Panel cuts road projects; Kaine offers a fix
Published: June 19, 2008
RICHMOND — With lawmakers returning Monday to consider transportation funding, the state’s highway planning panel cut hundreds of projects for lack of money Thursday.
A few hours later, Gov. Timothy M. Kaine unveiled his proposed fix. His bill would generate nearly $1.1 billion a year for statewide highway maintenance and for new projects in the most populated regions.
The Commonwealth Transportation Board voted unanimously to divert $2.75 billion in the next six years from new road construction to cover soaring costs of maintaining the state’s network of highways and bridges, a problem Kaine called “significant and undeniable.”
That means 503 road building projects the CTB approved a year ago and which were already under way are now either dead or delayed indefinitely. Another 104 projects the board had identified as priorities for inclusion this year were dropped.
State law requires the state to fund upkeep and repair ahead of new projects.
The General Assembly returns to Richmond on Monday for a special session the Democratic governor convened solely to consider transportation funding. But Kaine and the Republican-run House of Delegates have opposite priorities, and neither has so far found the other’s acceptable.
The legislation he introduced Thursday is almost unchanged from the proposal he outlined six weeks ago, before he embarked on a series of town hall-style meetings in 10 localities to promote his plan. The last was Thursday night in Fredericksburg.
Major statewide provisions would raise the cost of registering a car by $10 a year and boost the titling from 3 percent of a car’s purchase price to 4 percent. The revenue, about $520 million a year by 2014, would be restricted to maintenance of the state’s 13,000 bridges — on average 47 years old — and nearly 58,000 miles of highway.
“This will enable us to quit cannibalizing the construction budget and taking money out of these key local projects that communities have waited on, in some cases, for years,” Kaine said.
People who sell homes in Virginia would pay an additional 25 cents per every $100 of the sale price, a move that would cost a homeowner an additional $625 on the sale of a $250,000 house. It would generate about $155 million a year, most of it for mass transit and rail projects.
Kaine’s bill also increases the retail sales tax by 1 percentage point in northern Virginia and Hampton Roads exclusively to fund new highway projects in the two regions most gridlocked by traffic.
The only change in his bill is minuscule: it phases in the automobile titling tax in increments of one-half percent over the first half of 2009.

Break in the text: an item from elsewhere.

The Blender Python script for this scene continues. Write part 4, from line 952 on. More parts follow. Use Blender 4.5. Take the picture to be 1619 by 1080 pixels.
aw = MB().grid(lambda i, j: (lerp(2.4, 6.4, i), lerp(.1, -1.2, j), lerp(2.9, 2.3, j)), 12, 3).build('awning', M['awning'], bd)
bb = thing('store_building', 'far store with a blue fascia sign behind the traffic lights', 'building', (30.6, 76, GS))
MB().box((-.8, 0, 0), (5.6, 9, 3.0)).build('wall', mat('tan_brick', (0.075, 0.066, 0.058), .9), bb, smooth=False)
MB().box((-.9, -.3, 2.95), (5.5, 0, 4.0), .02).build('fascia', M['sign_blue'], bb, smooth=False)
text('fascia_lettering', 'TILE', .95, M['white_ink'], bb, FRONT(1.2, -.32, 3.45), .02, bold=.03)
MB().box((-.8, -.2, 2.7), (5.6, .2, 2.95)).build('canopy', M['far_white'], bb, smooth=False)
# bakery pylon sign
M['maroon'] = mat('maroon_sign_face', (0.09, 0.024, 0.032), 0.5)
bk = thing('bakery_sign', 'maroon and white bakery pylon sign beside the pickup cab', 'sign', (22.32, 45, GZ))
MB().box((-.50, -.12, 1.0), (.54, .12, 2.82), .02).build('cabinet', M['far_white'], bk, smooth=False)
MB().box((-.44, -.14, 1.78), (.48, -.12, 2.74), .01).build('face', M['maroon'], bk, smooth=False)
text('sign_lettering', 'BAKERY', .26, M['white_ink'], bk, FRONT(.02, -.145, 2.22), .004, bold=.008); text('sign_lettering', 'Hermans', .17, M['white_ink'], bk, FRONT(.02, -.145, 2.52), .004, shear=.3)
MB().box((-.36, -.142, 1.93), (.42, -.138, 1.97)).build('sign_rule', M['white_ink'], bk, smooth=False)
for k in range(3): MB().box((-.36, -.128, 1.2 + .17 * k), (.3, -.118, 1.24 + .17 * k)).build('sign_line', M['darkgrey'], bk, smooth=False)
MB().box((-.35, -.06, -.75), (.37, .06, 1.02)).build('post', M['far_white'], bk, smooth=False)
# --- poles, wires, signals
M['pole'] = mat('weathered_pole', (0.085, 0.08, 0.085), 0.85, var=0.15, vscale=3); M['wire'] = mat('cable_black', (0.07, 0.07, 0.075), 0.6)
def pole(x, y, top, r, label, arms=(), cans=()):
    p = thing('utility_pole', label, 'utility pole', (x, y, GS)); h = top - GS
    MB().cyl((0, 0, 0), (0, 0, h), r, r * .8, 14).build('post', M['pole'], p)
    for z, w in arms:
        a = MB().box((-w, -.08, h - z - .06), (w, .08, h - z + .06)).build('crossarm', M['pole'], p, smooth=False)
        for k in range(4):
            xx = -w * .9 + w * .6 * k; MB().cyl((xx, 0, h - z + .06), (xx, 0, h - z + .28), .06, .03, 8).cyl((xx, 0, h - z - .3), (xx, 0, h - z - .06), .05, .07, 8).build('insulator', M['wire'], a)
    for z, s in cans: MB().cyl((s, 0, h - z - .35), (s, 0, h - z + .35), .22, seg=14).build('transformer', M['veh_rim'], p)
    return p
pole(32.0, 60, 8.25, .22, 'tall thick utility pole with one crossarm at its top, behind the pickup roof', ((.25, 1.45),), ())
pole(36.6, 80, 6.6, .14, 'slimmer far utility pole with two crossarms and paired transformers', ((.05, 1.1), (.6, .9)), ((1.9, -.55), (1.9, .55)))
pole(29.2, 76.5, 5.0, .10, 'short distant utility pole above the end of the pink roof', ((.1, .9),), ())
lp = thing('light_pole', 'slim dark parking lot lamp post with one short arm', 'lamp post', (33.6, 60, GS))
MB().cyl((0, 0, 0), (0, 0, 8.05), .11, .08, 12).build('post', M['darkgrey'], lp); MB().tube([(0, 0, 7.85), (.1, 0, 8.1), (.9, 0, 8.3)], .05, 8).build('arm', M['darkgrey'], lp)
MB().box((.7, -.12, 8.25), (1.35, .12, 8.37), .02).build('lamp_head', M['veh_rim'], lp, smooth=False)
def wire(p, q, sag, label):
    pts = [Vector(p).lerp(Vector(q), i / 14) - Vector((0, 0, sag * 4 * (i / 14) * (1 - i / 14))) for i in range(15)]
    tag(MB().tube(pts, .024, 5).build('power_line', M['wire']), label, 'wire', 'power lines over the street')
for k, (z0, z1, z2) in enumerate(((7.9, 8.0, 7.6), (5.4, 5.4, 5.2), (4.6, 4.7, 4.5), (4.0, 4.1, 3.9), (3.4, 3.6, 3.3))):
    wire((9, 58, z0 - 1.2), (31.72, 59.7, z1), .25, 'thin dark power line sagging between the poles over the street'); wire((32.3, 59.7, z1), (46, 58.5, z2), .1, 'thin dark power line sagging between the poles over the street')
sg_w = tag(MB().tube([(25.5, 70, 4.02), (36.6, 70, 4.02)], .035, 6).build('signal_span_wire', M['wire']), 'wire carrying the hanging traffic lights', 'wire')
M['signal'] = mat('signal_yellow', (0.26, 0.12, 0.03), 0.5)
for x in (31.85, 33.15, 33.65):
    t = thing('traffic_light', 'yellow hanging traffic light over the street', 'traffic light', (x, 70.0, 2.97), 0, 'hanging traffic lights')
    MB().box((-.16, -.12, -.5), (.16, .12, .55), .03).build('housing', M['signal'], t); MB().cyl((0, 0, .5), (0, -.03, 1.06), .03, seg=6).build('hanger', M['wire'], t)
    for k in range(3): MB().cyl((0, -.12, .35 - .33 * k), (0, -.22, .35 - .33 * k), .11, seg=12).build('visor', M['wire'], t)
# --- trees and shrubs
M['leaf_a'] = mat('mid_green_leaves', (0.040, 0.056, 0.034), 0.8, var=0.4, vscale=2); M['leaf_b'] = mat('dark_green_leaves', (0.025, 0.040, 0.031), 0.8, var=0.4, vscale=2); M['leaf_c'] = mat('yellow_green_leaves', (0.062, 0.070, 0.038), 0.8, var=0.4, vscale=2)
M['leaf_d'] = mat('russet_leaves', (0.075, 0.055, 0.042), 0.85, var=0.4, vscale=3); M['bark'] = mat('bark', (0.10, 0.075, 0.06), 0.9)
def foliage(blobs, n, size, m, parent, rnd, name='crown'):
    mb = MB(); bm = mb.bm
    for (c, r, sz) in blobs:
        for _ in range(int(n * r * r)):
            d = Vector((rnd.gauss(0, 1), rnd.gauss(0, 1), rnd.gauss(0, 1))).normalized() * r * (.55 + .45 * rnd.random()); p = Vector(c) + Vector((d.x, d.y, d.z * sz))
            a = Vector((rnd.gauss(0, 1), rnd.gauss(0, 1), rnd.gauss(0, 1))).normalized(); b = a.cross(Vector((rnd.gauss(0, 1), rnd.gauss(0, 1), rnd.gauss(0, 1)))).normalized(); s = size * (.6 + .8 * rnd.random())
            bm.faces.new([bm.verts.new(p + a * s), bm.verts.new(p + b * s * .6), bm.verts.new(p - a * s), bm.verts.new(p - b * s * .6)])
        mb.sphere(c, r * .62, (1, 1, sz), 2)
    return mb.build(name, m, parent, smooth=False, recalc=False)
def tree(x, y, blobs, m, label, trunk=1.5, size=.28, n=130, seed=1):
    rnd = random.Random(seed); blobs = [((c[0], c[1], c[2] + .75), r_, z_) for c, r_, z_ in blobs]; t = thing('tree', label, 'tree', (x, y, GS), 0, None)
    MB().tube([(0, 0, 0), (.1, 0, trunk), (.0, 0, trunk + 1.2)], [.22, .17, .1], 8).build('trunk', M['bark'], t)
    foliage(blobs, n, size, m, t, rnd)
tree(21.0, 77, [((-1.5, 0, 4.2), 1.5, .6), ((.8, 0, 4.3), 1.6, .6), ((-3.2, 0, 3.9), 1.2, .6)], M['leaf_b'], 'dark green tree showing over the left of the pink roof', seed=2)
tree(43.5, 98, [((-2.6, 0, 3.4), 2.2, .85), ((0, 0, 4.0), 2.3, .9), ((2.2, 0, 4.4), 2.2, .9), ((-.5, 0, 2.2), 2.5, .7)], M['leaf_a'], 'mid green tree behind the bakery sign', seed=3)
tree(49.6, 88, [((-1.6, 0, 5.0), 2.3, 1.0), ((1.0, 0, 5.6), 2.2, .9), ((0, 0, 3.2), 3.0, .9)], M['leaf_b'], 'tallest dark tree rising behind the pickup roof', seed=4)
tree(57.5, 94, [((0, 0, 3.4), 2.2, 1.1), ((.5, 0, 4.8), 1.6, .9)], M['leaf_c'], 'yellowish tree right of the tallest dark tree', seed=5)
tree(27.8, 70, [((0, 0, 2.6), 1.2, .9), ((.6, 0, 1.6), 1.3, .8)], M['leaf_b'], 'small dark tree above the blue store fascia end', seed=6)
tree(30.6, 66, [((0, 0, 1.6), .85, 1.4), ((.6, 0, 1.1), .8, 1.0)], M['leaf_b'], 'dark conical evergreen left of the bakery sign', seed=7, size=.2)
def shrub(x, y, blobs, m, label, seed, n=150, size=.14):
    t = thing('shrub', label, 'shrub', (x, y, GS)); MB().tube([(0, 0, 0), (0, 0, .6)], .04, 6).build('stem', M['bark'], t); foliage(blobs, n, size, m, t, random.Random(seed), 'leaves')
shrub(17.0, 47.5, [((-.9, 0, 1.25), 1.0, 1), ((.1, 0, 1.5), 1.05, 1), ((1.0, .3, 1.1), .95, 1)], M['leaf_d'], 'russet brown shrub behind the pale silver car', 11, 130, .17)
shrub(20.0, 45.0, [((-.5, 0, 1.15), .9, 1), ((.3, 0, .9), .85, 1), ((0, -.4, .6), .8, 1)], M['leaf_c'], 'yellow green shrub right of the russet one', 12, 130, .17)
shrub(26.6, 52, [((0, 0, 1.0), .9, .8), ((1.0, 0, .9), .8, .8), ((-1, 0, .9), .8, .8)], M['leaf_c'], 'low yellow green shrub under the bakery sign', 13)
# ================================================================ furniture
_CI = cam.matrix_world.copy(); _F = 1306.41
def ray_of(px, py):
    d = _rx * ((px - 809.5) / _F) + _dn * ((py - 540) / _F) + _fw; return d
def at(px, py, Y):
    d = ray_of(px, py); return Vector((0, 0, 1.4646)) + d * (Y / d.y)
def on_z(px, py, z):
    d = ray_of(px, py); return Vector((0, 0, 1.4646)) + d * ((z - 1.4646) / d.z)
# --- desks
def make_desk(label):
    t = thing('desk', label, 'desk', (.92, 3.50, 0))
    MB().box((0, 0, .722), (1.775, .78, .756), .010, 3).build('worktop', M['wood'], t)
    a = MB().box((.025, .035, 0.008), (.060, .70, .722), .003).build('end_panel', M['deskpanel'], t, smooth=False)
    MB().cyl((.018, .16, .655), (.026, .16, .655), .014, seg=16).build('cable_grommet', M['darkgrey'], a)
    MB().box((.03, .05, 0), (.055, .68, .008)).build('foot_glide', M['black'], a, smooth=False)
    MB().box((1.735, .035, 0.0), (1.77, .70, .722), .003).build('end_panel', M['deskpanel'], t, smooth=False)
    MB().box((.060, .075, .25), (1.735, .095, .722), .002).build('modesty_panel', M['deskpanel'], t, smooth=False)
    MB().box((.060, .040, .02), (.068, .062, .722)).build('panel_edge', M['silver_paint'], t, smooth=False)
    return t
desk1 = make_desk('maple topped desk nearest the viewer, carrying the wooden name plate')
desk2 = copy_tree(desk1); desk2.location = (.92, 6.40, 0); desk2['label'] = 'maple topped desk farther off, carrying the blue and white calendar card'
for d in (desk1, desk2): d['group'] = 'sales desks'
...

Republican House leaders have said a statewide tax boost is dead. They accused Kaine of alarming people with inflated maintenance cost projections to win passage of a tax with the economy reeling.
“We’re in a recession, and if we’re not technically it sure feels like it if you’re in the home sales business, which he (Kaine) is singling out, or the auto sales business, which he has singled out,” said House Speaker William J. Howell, R-Stafford.
What they do support is approving regional proposals, then adjourning. It’s unlikely the Democratic-dominated Senate would approve such a thing, but Kaine has warned that he won’t settle for any measure that doesn’t include statewide maintenance revenue.
The standoff and the long odds of a compromise in next week’s session were clear in the dejection among CTB members, all appointed by Democratic governors, before they approved their pared-down road authorization plan for the next six years.
“I’ll vote to approve this, but with a broken heart,” said board member Jim D. Bowie, who represents the Bristol transportation district.
Northern Virginia district board member Douglas Koelemay compared it to “getting one shoe when we really need two shoes.” And Richmond District board member Gerald McCarthy said it was “time for adults to step up” with serious proposals, an appeal to House members that Kaine picked up on in the afternoon.
“Adult leadership means taking adult responsibilities to solve significant challenges,” Kaine said in remarks that clearly portrayed House Republicans as the obstacle. “I believe that the only excuse for failure at this point is if the majority of the body has decided that they don’t want to solve the problem.”
“The House is, frankly, where the challenge is,” he said later.
Several Democratic legislators joined Kaine in presenting his bill; no Republicans were there. The GOP has accused Kaine repeatedly of staging the special session to make transportation an issue Democrats can use next year to win the six seats necessary to wrest control of the House from them.
Howell said it’s unfair to portray House Republicans as obstructionists when, he said, Kaine’s bill has little support in either party. Senate Democrats, he noted, prefer a 5-cent, five-year gasoline tax increase to Kaine’s bill.
With gasoline prices over $4 a gallon and rising, a fuel tax boost is politically risky, but Kaine said if it provides the needed statewide maintenance money, he would sign it.
“There’s nothing I’m taking off the table,” he said when asked about new gasoline taxes.